Request » Will you repeat only the lines beginning at the one that mentions "The Blender Python" and ending at the one that mentions "tumble=.36, rwz=(.66, .90))", both of them included, exactly?

Dataset excerpts »
* Begin *
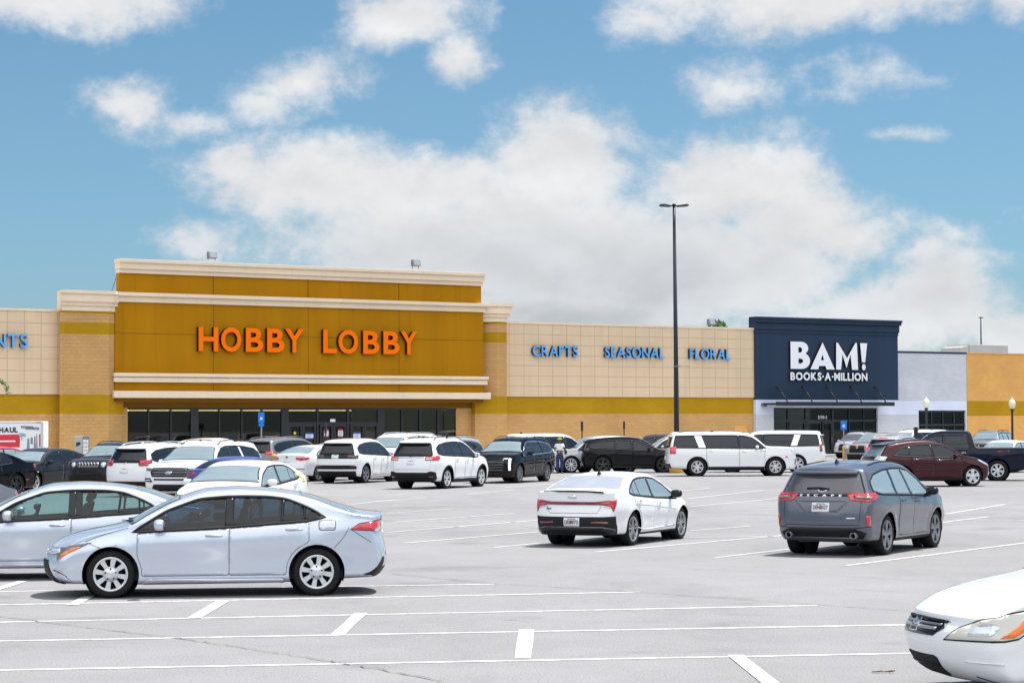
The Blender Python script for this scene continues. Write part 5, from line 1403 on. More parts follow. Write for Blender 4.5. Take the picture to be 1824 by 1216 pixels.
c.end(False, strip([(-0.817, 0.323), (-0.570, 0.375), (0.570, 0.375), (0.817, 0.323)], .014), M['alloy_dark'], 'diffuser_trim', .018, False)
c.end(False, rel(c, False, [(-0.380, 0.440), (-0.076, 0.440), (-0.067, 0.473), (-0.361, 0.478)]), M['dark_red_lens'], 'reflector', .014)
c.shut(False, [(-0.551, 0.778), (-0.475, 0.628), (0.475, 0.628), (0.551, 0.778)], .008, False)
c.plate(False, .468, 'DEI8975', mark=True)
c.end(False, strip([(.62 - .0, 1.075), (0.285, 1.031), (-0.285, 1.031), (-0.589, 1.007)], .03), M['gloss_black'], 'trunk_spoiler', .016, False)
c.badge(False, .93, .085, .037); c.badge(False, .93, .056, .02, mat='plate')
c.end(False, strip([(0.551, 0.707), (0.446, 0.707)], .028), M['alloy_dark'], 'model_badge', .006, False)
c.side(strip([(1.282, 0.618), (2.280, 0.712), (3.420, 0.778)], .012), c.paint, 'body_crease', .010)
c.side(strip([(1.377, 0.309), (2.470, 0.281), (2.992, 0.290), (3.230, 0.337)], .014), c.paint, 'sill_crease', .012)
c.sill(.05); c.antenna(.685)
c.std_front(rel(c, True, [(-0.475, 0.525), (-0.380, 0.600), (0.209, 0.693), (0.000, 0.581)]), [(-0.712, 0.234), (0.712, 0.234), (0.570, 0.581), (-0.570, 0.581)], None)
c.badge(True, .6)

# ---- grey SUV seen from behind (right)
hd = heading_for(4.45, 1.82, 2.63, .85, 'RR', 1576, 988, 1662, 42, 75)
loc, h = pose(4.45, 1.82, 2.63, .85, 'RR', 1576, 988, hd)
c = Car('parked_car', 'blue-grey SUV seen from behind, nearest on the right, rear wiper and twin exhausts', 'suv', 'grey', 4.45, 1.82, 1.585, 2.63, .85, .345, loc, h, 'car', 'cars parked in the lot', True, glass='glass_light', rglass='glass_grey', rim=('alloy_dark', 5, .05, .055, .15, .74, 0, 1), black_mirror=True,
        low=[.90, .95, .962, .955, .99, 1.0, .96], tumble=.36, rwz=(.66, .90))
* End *
* Begin *
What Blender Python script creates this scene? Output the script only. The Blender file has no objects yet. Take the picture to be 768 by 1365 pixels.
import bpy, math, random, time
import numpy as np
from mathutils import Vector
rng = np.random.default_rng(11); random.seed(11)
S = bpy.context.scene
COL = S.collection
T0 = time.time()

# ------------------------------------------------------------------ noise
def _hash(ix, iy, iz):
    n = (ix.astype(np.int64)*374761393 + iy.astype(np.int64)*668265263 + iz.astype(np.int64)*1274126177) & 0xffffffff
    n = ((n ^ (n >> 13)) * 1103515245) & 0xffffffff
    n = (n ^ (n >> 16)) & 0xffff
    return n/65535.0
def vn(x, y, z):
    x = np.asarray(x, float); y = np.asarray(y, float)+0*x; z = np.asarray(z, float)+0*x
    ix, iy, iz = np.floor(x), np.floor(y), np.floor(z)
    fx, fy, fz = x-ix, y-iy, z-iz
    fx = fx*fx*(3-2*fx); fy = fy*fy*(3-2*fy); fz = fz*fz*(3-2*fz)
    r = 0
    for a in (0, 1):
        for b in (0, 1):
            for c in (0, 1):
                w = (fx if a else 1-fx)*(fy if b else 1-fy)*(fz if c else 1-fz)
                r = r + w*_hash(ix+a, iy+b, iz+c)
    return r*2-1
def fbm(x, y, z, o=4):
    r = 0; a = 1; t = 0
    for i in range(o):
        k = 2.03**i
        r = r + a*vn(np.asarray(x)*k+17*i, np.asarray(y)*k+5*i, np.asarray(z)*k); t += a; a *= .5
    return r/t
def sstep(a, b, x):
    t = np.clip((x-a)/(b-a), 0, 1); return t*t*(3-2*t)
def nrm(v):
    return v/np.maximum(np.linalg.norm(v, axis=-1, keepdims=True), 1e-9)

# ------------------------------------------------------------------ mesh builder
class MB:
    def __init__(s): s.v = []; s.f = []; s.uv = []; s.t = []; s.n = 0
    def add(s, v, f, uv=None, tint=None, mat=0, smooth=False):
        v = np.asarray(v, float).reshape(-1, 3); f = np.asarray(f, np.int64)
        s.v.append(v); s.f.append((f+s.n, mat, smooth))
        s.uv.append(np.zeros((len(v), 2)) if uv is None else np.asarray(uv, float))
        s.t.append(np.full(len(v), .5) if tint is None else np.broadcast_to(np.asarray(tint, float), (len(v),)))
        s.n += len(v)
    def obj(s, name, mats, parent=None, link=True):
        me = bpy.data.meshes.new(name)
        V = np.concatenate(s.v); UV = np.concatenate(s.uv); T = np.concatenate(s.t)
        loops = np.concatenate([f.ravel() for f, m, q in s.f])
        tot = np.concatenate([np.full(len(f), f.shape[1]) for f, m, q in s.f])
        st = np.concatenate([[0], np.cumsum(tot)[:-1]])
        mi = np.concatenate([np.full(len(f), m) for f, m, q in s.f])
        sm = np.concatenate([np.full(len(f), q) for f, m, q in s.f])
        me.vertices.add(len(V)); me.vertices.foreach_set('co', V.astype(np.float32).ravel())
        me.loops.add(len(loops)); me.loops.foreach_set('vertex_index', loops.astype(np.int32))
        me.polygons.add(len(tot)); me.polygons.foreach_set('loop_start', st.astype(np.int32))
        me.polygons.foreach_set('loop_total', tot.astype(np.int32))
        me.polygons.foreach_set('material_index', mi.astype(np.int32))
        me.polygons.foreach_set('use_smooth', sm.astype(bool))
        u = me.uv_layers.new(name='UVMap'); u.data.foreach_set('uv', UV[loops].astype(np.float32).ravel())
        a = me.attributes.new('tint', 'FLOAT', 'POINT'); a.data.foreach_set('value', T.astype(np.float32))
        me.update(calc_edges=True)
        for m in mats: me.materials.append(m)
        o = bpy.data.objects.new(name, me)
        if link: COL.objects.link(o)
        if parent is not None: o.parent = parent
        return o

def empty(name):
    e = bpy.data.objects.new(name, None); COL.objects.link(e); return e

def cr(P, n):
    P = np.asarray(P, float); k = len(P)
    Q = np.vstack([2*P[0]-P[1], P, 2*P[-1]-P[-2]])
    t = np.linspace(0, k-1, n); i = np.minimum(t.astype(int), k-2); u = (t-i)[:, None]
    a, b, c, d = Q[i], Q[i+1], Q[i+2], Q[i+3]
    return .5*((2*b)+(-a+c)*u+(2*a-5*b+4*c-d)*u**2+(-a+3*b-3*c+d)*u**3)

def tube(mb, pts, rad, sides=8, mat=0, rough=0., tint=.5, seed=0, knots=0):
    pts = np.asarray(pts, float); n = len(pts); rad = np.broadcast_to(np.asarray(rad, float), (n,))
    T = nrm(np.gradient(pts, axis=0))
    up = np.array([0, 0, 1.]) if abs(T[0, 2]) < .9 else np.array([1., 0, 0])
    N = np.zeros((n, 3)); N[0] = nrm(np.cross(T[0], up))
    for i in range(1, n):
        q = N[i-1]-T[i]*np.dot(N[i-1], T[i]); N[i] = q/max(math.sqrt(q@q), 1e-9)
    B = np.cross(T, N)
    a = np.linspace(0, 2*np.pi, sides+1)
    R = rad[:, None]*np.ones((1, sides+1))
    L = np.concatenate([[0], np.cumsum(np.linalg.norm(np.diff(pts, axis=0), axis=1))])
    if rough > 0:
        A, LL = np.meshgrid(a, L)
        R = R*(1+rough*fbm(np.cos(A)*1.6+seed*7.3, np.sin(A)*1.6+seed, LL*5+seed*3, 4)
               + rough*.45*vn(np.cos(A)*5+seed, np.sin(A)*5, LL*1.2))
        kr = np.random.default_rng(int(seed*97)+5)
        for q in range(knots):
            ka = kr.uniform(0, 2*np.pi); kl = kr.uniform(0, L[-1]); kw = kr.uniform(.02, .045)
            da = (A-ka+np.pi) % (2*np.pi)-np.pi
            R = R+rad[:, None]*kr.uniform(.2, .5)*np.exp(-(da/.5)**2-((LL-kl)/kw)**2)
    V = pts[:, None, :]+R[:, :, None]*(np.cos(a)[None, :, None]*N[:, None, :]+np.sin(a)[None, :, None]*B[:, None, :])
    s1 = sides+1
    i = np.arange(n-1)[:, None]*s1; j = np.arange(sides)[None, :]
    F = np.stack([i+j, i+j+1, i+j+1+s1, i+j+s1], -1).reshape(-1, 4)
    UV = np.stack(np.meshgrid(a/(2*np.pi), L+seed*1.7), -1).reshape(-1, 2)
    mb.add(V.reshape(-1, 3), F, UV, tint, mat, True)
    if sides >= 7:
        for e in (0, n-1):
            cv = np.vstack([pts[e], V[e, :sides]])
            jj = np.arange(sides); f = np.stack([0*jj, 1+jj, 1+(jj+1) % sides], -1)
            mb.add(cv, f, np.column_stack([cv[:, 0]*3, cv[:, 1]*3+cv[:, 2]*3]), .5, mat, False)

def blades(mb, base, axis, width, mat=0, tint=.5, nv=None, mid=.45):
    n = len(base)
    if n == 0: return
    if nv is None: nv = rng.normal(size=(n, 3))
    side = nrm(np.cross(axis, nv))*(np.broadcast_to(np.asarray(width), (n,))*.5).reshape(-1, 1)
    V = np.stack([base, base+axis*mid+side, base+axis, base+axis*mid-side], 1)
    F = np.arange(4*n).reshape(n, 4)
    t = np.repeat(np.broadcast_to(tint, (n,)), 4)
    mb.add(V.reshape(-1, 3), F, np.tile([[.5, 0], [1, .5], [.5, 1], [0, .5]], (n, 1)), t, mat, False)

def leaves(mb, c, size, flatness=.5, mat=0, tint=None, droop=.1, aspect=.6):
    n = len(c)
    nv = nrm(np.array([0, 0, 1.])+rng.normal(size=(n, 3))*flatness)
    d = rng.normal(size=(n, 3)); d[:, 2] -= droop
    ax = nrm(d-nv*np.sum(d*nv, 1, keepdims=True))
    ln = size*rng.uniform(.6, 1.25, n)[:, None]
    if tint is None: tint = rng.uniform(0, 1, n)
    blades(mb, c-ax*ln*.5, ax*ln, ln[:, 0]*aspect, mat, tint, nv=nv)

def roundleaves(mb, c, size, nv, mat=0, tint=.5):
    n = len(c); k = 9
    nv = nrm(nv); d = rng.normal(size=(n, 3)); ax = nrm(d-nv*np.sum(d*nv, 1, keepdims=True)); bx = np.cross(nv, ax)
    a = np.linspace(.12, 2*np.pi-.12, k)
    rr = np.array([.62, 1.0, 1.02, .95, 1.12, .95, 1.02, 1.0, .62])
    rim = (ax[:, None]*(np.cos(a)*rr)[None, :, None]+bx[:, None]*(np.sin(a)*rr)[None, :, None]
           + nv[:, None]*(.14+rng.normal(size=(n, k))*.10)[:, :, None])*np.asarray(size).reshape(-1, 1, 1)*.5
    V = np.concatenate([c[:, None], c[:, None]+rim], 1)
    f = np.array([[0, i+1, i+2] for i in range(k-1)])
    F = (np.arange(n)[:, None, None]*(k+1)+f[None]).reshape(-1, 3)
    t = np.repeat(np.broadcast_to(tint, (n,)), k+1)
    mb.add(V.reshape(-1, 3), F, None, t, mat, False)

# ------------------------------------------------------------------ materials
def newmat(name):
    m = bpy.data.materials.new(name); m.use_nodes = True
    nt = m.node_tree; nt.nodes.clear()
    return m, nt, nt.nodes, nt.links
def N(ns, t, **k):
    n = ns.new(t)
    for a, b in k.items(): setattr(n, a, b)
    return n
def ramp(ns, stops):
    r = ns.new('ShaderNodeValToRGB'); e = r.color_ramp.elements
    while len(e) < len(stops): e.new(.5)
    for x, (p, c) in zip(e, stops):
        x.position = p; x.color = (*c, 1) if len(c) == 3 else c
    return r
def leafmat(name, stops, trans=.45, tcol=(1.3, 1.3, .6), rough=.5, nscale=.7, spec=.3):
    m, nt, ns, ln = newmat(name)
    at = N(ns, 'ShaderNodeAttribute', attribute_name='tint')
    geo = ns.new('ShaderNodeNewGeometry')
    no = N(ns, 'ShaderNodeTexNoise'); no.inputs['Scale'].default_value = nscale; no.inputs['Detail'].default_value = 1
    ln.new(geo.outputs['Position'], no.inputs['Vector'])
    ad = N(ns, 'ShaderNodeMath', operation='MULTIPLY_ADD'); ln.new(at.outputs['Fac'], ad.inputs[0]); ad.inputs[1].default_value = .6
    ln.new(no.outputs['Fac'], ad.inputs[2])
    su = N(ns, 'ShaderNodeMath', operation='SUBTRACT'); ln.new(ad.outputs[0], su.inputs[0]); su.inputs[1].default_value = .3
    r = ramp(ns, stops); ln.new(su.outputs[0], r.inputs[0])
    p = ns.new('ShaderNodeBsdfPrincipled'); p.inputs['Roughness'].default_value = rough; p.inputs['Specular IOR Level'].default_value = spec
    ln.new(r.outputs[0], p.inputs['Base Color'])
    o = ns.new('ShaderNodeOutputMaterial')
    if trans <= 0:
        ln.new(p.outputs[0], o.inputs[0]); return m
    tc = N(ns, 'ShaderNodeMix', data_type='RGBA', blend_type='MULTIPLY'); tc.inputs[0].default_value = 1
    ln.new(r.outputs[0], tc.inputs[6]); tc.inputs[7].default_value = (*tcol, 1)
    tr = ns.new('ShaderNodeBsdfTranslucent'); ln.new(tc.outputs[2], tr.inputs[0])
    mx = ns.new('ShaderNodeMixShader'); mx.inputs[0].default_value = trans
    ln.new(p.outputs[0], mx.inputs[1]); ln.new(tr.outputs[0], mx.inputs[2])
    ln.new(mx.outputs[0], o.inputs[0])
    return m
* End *
Solution for this task »
The Blender Python script for this scene continues. Write part 5, from line 1403 on. More parts follow. Write for Blender 4.5. Take the picture to be 1824 by 1216 pixels.
c.end(False, strip([(-0.817, 0.323), (-0.570, 0.375), (0.570, 0.375), (0.817, 0.323)], .014), M['alloy_dark'], 'diffuser_trim', .018, False)
c.end(False, rel(c, False, [(-0.380, 0.440), (-0.076, 0.440), (-0.067, 0.473), (-0.361, 0.478)]), M['dark_red_lens'], 'reflector', .014)
c.shut(False, [(-0.551, 0.778), (-0.475, 0.628), (0.475, 0.628), (0.551, 0.778)], .008, False)
c.plate(False, .468, 'DEI8975', mark=True)
c.end(False, strip([(.62 - .0, 1.075), (0.285, 1.031), (-0.285, 1.031), (-0.589, 1.007)], .03), M['gloss_black'], 'trunk_spoiler', .016, False)
c.badge(False, .93, .085, .037); c.badge(False, .93, .056, .02, mat='plate')
c.end(False, strip([(0.551, 0.707), (0.446, 0.707)], .028), M['alloy_dark'], 'model_badge', .006, False)
c.side(strip([(1.282, 0.618), (2.280, 0.712), (3.420, 0.778)], .012), c.paint, 'body_crease', .010)
c.side(strip([(1.377, 0.309), (2.470, 0.281), (2.992, 0.290), (3.230, 0.337)], .014), c.paint, 'sill_crease', .012)
c.sill(.05); c.antenna(.685)
c.std_front(rel(c, True, [(-0.475, 0.525), (-0.380, 0.600), (0.209, 0.693), (0.000, 0.581)]), [(-0.712, 0.234), (0.712, 0.234), (0.570, 0.581), (-0.570, 0.581)], None)
c.badge(True, .6)

# ---- grey SUV seen from behind (right)
hd = heading_for(4.45, 1.82, 2.63, .85, 'RR', 1576, 988, 1662, 42, 75)
loc, h = pose(4.45, 1.82, 2.63, .85, 'RR', 1576, 988, hd)
c = Car('parked_car', 'blue-grey SUV seen from behind, nearest on the right, rear wiper and twin exhausts', 'suv', 'grey', 4.45, 1.82, 1.585, 2.63, .85, .345, loc, h, 'car', 'cars parked in the lot', True, glass='glass_light', rglass='glass_grey', rim=('alloy_dark', 5, .05, .055, .15, .74, 0, 1), black_mirror=True,
        low=[.90, .95, .962, .955, .99, 1.0, .96], tumble=.36, rwz=(.66, .90))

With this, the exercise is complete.